Votre producteur était d’accord avec ça ?
S.G. : Non ! Il voulait que je tourne avec une belle caméra et toute une équipe. Alors j’ai fait exprès de filmer des trucs dégueulasses et il a craqué. Je préfère filmer à ma manière. Chaque scène du film est un petit rien. Mon film ne marche que par la juxtaposition de ces petits riens.
Dans une scène, vous discutez avec un ami en calant votre téléphone contre votre ordinateur grâce à une rouleau de papier toilette…
S.G. : Oui, je voulais absolument caser cette image dans le film. Il y a plein de détails qu’il faut pouvoir repérer, comme dans un jeu des sept erreurs. Comme ces quelques secondes où ma mère choisit son vernis à ongles. La vie est pleine de ces moments insignifiants. Malgré toute cette histoire personnelle lourde à porter, la vie continue. Le film se construit sur ces couches d’insignifiant et de drôlerie.
"Chaque génération de réfugiés qui s’intègre dénigre la nouvelle génération et la rejette. C’est une catastrophe."
Il y a aussi des références plus sombres à l’actualité politique : à un moment, on entend en fond sonore la télévision parler de Donald Trump et de la séparation des enfants d’immigrés clandestins à la frontière mexicaine…

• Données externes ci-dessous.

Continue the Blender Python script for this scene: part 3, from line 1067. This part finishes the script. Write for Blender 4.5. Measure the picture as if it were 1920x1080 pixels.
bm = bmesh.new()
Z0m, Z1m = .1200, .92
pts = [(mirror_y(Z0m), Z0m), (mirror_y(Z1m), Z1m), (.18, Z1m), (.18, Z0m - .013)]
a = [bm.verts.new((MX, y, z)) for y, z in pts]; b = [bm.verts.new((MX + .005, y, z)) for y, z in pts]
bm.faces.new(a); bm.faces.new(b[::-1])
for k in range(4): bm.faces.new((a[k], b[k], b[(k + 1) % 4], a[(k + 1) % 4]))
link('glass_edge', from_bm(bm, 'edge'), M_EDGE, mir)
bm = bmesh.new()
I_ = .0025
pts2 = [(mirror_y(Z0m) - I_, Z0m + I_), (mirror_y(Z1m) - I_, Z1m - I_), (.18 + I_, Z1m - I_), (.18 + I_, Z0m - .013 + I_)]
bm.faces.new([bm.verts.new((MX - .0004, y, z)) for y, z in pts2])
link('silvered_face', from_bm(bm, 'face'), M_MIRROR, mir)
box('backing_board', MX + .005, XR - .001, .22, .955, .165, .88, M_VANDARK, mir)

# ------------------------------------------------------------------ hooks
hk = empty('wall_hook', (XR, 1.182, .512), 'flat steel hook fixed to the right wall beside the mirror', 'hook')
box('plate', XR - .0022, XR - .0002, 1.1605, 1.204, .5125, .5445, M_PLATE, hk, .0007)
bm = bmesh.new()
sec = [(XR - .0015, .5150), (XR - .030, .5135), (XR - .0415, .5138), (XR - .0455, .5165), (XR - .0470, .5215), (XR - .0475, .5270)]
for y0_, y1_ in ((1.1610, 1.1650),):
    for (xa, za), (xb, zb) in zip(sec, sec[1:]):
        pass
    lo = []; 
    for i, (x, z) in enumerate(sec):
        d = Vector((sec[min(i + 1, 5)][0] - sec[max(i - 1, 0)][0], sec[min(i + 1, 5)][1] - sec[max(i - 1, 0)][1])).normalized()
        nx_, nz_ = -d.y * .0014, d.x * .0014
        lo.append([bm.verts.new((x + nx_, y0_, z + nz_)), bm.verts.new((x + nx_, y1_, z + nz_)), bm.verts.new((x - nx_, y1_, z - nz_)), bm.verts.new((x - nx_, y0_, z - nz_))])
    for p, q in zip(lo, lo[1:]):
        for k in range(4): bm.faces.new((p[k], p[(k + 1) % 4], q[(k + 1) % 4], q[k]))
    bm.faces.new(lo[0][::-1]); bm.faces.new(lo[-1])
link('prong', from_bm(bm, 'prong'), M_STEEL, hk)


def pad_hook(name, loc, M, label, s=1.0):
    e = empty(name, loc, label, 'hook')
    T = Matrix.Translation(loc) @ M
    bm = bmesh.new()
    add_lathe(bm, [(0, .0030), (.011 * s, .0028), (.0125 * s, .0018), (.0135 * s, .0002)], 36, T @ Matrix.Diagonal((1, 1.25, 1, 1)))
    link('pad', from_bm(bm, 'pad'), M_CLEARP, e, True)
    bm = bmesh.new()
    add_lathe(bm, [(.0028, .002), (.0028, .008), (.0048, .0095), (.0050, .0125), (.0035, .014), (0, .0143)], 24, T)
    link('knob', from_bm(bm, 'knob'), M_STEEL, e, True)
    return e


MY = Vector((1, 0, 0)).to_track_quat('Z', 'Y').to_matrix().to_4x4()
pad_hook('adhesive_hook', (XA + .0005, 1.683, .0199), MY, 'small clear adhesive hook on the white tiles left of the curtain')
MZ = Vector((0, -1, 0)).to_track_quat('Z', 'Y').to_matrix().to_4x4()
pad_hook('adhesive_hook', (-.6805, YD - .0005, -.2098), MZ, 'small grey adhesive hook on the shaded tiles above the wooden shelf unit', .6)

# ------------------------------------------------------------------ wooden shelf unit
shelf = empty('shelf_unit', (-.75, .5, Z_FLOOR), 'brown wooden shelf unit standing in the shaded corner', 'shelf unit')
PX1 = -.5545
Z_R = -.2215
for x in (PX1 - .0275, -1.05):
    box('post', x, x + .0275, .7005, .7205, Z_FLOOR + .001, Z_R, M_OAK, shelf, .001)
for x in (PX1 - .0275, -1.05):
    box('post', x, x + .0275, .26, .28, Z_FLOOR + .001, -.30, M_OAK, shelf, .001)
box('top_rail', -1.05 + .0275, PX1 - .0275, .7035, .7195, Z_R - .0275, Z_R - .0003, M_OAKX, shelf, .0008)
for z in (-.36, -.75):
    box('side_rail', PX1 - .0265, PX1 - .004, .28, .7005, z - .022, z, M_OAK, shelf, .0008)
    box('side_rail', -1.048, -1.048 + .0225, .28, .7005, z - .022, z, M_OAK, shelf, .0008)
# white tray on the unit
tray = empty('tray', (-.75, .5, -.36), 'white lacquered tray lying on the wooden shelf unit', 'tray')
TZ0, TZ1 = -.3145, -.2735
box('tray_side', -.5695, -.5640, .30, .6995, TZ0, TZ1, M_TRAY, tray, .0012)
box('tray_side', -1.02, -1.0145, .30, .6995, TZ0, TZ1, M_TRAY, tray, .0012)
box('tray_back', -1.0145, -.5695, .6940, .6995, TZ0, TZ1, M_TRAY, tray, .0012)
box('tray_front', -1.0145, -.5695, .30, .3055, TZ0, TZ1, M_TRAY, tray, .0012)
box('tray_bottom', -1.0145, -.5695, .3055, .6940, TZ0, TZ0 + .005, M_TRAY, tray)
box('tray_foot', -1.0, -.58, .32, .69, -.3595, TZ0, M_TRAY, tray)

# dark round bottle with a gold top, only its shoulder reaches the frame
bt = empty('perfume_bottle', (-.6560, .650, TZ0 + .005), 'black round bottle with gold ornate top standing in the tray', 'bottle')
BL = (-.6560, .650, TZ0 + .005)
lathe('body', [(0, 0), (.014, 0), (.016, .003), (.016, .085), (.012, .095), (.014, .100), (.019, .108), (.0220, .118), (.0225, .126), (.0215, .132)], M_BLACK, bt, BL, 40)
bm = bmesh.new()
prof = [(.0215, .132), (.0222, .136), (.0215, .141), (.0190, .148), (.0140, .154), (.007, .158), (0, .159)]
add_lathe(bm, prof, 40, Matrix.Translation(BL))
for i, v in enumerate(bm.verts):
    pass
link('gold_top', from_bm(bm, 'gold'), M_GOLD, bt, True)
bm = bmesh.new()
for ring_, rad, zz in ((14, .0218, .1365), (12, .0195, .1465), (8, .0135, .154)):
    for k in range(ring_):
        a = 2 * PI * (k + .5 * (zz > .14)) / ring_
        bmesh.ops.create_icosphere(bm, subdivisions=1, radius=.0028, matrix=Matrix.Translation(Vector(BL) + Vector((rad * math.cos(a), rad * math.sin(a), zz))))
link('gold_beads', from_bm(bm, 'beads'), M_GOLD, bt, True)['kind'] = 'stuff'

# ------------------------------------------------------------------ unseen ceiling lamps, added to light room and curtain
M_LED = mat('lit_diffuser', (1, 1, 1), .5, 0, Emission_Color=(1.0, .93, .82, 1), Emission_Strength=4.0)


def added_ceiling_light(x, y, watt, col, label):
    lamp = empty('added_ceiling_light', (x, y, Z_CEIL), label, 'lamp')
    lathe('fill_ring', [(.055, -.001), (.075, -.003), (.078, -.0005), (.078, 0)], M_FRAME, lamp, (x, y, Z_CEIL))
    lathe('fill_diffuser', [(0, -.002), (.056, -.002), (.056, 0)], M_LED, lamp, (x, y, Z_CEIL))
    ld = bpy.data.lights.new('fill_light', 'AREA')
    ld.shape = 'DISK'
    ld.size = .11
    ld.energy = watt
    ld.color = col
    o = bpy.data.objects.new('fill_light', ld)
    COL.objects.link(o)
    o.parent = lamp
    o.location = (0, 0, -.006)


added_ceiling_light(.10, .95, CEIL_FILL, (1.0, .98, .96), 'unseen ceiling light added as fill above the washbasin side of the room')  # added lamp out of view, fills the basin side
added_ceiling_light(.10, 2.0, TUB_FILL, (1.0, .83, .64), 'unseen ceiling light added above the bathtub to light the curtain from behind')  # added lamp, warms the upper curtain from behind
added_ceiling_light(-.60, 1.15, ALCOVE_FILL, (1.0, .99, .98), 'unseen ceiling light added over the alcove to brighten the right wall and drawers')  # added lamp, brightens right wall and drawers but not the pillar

S.G. : Oui, je colle aussi la photo de ma mère dans la rue, près d’autocollants de SOS Méditerranée. Les réfugiés, c’est le vrai sujet du film. Chaque génération de réfugiés qui s’intègre dénigre la nouvelle génération et la rejette. C’est une catastrophe. C’est une discussion que j’ai parfois avec ma nouvelle famille anglaise. Ils ont oublié, eux aussi, qu’ils sont arrivés avec la valise en carton et le chapeau en astrakan. On n’apprend rien. C’est dramatique.
Votre film repose beaucoup sur la personnalité de votre mère : positive, énergique, résiliente…
S.G. : Yvonne, c’est un bulldozer. Elle va toujours de l’avant. Je ne prends pas de pincettes avec elle. Il faut dire que pour le film, je forçais parfois un peu le trait. Il fallait que les scènes varient en intensité, alors parfois je la prévenais avant de tourner : "Attention, je vais un peu te secouer, c’est pour le film alors ne pleure pas". Je lui donnais des indications de jeu. On jouait nos propres personnages. Dans la vraie vie, elle est comme ça : c’est un chien de chasse qui ne lâche pas sa proie. Je savais qu’elle n’abandonnerait pas ce projet.
Pourtant, elle a aussi ses blocages. Vous deviez parfois la secouer pour que l’enquête se poursuive ?
S.G. : Ses réticences tenaient surtout au fait qu’elle n’a aucune dextérité face à un ordinateur. Toutes les recherches sur Internet, c’est moi qui les ai faites. Et puis, bien sûr, il y aussi son angoisse face à cette enquête sur son identité.
Comment le reste de la famille a-t-il vécu cette quête des origines ?
S.G. : Oh là là ! Toute ma famille m’a engueulée. On me disait : "Tu vas déstabiliser Yvonne pour tes ambitions personnelles". Je n’ai eu aucun soutien de mes frère et sœur. Bon, maintenant, ils sont tous très contents, bien sûr. Surtout ma sœur qui a toujours rêvé d’être Anglaise ! Comme elle, grâce au film, je découvre que suis juive et Anglaise !
Le film a été tourné à Toulon où habite votre mère, à Paris, en Pologne et en Angleterre. Quel est votre lien avec la Région Nouvelle-Aquitaine qui a soutenu la production du film ?
S.G. : J’ai longtemps habité Angoulême où j’ai tourné mes deux premiers films et où je me suis formée à la réalisation. La production Prima Luce est implantée à Bordeaux. Et je les ai rencontrés grâce à une séance de pitch "Premiers films en région" au Fipadoc à Biarritz. Et le film a été soutenu par TV7 Bordeaux qui lui a consacré toute une émission au moment de sa diffusion.
Quels sont vos prochains projets ?
S.G. : Je voudrais parler de la gouvernance au féminin. Je suis en train de suivre un groupe de jeunes femmes d’une trentaine d’années qui ont créé une structure dont l’organisation est horizontale, à Marseille. Et j’utilise ma caméra comme un outil de résolution des conflits. Ce sera un film qui parlera de la liberté au féminin.